Au Mali, les dirigeants de la junte, qui ont besoin d’un soutien populaire fort pour s’éterniser au pouvoir et résister aux pressions internationales, ont très vite compris l’intérêt de surfer sur cette colère : depuis sa nomination en juin dernier, le premier ministre, Choguel Kokalla Maïga, a régulièrement critiqué la France, l’accusant notamment d’avoir « formé et entraîné une organisation terroriste » (le MNLA) et donnant ainsi du grain à moudre aux adeptes des théories du complot.

Plusieurs chercheurs évoquent le lourd passif de la France en Afrique pour expliquer le rejet actuel, fruit d’un sentiment d’humiliation autant que de méfiance. Dans un long texte consacré au « sentiment antifrançais » – une notion contestée par plusieurs intellectuels – qui tournerait « à l’obsession haineuse » au Sahel, Rahmane Idrissa, docteur en sciences politiques originaire du Niger, estime qu’il s’agit là du résultat d’une longue histoire.
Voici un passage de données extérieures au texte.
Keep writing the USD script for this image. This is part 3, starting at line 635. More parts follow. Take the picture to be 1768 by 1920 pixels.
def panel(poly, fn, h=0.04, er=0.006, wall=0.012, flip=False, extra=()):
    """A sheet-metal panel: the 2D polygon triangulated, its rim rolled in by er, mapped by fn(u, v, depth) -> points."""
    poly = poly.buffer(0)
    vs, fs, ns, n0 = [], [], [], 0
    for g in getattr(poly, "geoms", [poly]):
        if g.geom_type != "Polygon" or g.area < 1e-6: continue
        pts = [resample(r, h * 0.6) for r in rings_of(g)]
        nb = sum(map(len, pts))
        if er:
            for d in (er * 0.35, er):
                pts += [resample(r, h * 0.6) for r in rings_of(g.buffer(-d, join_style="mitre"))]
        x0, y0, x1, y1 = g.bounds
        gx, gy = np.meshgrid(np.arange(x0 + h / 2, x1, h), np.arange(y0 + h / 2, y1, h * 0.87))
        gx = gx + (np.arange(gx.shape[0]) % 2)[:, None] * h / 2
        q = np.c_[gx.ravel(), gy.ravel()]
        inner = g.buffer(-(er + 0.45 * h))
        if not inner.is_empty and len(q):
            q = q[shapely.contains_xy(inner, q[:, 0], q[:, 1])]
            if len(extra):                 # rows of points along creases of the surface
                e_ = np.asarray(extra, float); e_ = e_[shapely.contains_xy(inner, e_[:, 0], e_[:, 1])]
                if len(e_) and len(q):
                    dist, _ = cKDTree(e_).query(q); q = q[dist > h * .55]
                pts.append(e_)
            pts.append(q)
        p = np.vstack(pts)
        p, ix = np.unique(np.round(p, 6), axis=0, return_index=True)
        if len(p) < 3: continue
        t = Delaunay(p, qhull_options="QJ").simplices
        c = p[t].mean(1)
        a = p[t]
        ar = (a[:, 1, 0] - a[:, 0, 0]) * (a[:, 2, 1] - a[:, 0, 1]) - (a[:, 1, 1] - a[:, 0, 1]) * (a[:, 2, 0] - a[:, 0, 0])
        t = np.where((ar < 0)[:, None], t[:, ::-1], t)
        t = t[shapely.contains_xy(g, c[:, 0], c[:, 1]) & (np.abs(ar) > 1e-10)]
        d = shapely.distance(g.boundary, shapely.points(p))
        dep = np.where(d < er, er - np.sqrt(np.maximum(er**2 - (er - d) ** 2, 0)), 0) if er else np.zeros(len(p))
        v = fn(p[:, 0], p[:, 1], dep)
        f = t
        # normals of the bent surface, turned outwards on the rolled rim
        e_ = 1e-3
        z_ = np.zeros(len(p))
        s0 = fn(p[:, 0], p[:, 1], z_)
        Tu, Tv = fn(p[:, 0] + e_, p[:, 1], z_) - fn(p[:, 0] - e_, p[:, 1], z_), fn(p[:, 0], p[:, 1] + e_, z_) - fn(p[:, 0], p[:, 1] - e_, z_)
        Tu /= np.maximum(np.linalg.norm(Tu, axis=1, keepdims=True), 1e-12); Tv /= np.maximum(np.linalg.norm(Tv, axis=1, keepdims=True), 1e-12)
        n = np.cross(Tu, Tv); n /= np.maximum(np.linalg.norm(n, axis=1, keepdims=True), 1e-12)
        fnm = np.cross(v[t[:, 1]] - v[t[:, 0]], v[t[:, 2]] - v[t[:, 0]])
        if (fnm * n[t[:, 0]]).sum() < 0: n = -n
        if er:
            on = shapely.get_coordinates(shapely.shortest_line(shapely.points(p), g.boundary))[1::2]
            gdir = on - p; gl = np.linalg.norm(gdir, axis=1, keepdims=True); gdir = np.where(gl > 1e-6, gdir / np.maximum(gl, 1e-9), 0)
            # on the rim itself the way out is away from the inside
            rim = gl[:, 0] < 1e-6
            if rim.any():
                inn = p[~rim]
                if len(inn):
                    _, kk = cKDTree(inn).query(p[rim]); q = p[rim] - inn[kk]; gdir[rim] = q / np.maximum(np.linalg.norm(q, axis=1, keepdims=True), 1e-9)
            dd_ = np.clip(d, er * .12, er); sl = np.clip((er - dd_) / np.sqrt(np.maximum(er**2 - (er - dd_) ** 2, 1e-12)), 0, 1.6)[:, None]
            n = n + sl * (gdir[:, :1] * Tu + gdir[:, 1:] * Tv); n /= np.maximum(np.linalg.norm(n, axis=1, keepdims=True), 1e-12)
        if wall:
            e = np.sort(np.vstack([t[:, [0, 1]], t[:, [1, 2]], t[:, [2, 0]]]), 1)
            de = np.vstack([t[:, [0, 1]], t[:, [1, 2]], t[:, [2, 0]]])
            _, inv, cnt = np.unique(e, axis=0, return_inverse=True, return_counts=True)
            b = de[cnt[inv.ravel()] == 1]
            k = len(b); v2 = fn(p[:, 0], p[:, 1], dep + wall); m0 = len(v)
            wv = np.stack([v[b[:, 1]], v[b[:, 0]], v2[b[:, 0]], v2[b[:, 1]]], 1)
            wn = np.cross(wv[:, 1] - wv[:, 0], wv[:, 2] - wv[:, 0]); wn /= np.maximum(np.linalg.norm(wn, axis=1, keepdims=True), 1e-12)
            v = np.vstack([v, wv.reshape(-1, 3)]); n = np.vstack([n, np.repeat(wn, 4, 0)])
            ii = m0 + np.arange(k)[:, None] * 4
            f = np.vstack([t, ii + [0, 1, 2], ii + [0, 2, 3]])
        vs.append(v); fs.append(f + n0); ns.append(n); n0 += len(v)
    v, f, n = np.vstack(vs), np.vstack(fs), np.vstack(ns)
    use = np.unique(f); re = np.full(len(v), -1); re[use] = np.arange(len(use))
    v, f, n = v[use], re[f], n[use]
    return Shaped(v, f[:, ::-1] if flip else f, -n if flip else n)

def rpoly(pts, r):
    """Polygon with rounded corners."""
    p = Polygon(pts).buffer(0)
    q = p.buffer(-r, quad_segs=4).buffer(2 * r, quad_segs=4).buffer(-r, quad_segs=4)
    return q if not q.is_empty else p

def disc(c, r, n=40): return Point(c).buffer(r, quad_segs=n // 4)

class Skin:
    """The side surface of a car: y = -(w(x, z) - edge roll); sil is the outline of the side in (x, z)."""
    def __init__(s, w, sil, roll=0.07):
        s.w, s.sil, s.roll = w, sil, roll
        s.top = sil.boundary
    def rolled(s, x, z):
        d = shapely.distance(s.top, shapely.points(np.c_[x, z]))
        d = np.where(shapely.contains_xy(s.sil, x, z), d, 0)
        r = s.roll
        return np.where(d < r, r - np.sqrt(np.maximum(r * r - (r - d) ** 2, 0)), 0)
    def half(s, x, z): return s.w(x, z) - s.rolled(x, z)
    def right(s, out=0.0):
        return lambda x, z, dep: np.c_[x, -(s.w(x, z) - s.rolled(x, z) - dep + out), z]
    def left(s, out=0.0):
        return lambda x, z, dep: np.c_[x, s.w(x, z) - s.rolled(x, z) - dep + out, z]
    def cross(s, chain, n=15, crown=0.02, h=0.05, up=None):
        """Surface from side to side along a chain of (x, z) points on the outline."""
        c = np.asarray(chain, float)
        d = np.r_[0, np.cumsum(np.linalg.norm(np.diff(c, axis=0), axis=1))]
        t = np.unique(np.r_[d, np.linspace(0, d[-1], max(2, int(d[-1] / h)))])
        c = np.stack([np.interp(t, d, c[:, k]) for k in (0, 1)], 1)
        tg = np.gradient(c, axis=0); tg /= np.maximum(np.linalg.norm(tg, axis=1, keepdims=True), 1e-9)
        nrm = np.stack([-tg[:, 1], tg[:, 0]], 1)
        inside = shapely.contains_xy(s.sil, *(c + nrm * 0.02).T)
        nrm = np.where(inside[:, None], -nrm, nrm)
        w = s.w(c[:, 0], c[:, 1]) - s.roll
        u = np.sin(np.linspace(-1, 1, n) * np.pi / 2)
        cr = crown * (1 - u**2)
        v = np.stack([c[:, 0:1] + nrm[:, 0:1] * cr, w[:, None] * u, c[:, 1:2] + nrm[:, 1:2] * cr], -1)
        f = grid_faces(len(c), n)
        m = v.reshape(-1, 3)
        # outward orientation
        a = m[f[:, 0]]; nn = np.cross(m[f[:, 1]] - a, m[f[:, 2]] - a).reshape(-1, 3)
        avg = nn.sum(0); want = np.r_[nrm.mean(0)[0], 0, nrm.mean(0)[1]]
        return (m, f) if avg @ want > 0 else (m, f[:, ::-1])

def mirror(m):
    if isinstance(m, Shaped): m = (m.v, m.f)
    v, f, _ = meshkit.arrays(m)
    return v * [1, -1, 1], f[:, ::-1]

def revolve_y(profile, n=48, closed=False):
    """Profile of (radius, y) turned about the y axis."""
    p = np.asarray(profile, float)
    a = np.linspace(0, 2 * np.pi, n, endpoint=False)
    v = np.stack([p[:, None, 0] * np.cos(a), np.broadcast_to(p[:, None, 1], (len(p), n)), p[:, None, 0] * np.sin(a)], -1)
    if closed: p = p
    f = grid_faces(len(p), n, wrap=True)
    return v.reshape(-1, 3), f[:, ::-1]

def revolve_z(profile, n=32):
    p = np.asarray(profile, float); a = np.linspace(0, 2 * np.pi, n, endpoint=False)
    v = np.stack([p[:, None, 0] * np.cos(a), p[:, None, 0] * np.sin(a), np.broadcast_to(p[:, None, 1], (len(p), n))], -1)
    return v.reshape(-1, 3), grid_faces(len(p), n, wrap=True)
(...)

Selon lui, l’opération Barkhane n’est pas une force néocoloniale, mais il note que « jusqu’en 2013, la France n’est jamais intervenue militairement en Afrique que dans une optique néocoloniale ». Il est donc « logique », bien que infondé, « de considérer que cette énième intervention s’inscrive dans la même lignée ».

Toutefois, pour lui, les causes de cette crise sont plus profondes. Elles sont liées tout autant à l’« éloignement culturel constant et grandissant entre la France et l’Afrique francophone » (un éloignement « positif » à son sens), qu’à un « effondrement intellectuel » qui guetterait le Sahel.